TASK REQUIREMENTS
Each line below should be quoted exactly, please.

DATA EXTRACT
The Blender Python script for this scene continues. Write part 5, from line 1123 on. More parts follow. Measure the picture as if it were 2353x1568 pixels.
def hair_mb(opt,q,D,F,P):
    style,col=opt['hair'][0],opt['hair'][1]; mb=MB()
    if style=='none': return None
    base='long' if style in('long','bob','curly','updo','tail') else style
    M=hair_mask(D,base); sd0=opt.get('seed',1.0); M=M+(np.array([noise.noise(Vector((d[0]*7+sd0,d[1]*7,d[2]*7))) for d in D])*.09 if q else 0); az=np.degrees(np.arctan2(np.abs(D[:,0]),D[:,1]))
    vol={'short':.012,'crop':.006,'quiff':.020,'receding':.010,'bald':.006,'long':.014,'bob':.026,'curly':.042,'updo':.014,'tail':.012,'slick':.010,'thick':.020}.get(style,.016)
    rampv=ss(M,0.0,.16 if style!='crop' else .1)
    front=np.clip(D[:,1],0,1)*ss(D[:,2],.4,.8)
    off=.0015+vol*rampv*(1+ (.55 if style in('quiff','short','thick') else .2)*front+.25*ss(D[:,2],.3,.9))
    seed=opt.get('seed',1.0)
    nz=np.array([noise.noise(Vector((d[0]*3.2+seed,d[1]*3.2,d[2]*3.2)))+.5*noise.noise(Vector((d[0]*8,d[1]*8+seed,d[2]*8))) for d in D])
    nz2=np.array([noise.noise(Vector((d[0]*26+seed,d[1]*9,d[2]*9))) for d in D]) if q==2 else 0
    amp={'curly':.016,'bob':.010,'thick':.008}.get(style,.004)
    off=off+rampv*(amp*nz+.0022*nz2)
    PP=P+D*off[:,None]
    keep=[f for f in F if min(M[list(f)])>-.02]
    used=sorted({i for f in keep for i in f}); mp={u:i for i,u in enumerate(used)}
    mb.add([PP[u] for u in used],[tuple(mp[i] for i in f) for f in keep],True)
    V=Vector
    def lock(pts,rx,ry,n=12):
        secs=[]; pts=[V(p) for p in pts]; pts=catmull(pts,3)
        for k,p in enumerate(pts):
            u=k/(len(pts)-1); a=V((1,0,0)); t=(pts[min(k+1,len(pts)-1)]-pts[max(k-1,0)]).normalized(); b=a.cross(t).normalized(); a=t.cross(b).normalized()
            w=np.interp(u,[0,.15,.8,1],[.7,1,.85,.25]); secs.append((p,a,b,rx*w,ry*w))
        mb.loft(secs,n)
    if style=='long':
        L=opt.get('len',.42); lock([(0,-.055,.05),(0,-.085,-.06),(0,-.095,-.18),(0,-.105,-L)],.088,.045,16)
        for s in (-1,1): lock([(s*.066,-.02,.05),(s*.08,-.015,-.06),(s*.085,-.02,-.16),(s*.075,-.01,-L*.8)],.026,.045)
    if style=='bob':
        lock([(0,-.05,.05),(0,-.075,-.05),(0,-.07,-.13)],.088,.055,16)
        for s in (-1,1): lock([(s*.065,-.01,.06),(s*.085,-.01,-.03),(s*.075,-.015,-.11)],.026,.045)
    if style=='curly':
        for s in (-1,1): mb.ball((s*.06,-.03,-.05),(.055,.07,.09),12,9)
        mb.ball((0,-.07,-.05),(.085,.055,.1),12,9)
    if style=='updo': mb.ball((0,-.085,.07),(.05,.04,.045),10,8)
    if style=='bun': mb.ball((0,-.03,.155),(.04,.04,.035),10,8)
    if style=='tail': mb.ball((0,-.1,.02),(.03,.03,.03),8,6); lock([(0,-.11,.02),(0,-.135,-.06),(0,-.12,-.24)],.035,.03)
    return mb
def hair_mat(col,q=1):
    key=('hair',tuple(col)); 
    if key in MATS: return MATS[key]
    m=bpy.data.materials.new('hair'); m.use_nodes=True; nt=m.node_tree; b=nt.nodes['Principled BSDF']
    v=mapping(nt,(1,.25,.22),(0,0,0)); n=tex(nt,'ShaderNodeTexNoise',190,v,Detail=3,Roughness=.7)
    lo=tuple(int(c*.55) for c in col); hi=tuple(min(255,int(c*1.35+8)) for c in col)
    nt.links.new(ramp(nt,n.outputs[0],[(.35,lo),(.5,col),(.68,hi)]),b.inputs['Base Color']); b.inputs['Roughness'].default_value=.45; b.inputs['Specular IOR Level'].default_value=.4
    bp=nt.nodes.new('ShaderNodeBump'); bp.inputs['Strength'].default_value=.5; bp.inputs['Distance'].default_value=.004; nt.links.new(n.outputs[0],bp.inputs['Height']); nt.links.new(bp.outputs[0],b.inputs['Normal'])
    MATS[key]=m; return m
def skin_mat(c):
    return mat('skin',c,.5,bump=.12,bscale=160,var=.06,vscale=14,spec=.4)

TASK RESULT
The Blender Python script for this scene continues. Write part 5, from line 1123 on. More parts follow. Measure the picture as if it were 2353x1568 pixels.
def hair_mb(opt,q,D,F,P):
    style,col=opt['hair'][0],opt['hair'][1]; mb=MB()
    if style=='none': return None
    base='long' if style in('long','bob','curly','updo','tail') else style
    M=hair_mask(D,base); sd0=opt.get('seed',1.0); M=M+(np.array([noise.noise(Vector((d[0]*7+sd0,d[1]*7,d[2]*7))) for d in D])*.09 if q else 0); az=np.degrees(np.arctan2(np.abs(D[:,0]),D[:,1]))
    vol={'short':.012,'crop':.006,'quiff':.020,'receding':.010,'bald':.006,'long':.014,'bob':.026,'curly':.042,'updo':.014,'tail':.012,'slick':.010,'thick':.020}.get(style,.016)
    rampv=ss(M,0.0,.16 if style!='crop' else .1)
    front=np.clip(D[:,1],0,1)*ss(D[:,2],.4,.8)
    off=.0015+vol*rampv*(1+ (.55 if style in('quiff','short','thick') else .2)*front+.25*ss(D[:,2],.3,.9))
    seed=opt.get('seed',1.0)
    nz=np.array([noise.noise(Vector((d[0]*3.2+seed,d[1]*3.2,d[2]*3.2)))+.5*noise.noise(Vector((d[0]*8,d[1]*8+seed,d[2]*8))) for d in D])
    nz2=np.array([noise.noise(Vector((d[0]*26+seed,d[1]*9,d[2]*9))) for d in D]) if q==2 else 0
    amp={'curly':.016,'bob':.010,'thick':.008}.get(style,.004)
    off=off+rampv*(amp*nz+.0022*nz2)
    PP=P+D*off[:,None]
    keep=[f for f in F if min(M[list(f)])>-.02]
    used=sorted({i for f in keep for i in f}); mp={u:i for i,u in enumerate(used)}
    mb.add([PP[u] for u in used],[tuple(mp[i] for i in f) for f in keep],True)
    V=Vector
    def lock(pts,rx,ry,n=12):
        secs=[]; pts=[V(p) for p in pts]; pts=catmull(pts,3)
        for k,p in enumerate(pts):
            u=k/(len(pts)-1); a=V((1,0,0)); t=(pts[min(k+1,len(pts)-1)]-pts[max(k-1,0)]).normalized(); b=a.cross(t).normalized(); a=t.cross(b).normalized()
            w=np.interp(u,[0,.15,.8,1],[.7,1,.85,.25]); secs.append((p,a,b,rx*w,ry*w))
        mb.loft(secs,n)
    if style=='long':
        L=opt.get('len',.42); lock([(0,-.055,.05),(0,-.085,-.06),(0,-.095,-.18),(0,-.105,-L)],.088,.045,16)
        for s in (-1,1): lock([(s*.066,-.02,.05),(s*.08,-.015,-.06),(s*.085,-.02,-.16),(s*.075,-.01,-L*.8)],.026,.045)
    if style=='bob':
        lock([(0,-.05,.05),(0,-.075,-.05),(0,-.07,-.13)],.088,.055,16)
        for s in (-1,1): lock([(s*.065,-.01,.06),(s*.085,-.01,-.03),(s*.075,-.015,-.11)],.026,.045)
    if style=='curly':
        for s in (-1,1): mb.ball((s*.06,-.03,-.05),(.055,.07,.09),12,9)
        mb.ball((0,-.07,-.05),(.085,.055,.1),12,9)
    if style=='updo': mb.ball((0,-.085,.07),(.05,.04,.045),10,8)
    if style=='bun': mb.ball((0,-.03,.155),(.04,.04,.035),10,8)
    if style=='tail': mb.ball((0,-.1,.02),(.03,.03,.03),8,6); lock([(0,-.11,.02),(0,-.135,-.06),(0,-.12,-.24)],.035,.03)
    return mb
def hair_mat(col,q=1):
    key=('hair',tuple(col)); 
    if key in MATS: return MATS[key]
    m=bpy.data.materials.new('hair'); m.use_nodes=True; nt=m.node_tree; b=nt.nodes['Principled BSDF']
    v=mapping(nt,(1,.25,.22),(0,0,0)); n=tex(nt,'ShaderNodeTexNoise',190,v,Detail=3,Roughness=.7)
    lo=tuple(int(c*.55) for c in col); hi=tuple(min(255,int(c*1.35+8)) for c in col)
    nt.links.new(ramp(nt,n.outputs[0],[(.35,lo),(.5,col),(.68,hi)]),b.inputs['Base Color']); b.inputs['Roughness'].default_value=.45; b.inputs['Specular IOR Level'].default_value=.4
    bp=nt.nodes.new('ShaderNodeBump'); bp.inputs['Strength'].default_value=.5; bp.inputs['Distance'].default_value=.004; nt.links.new(n.outputs[0],bp.inputs['Height']); nt.links.new(bp.outputs[0],b.inputs['Normal'])
    MATS[key]=m; return m
def skin_mat(c):
    return mat('skin',c,.5,bump=.12,bscale=160,var=.06,vscale=14,spec=.4)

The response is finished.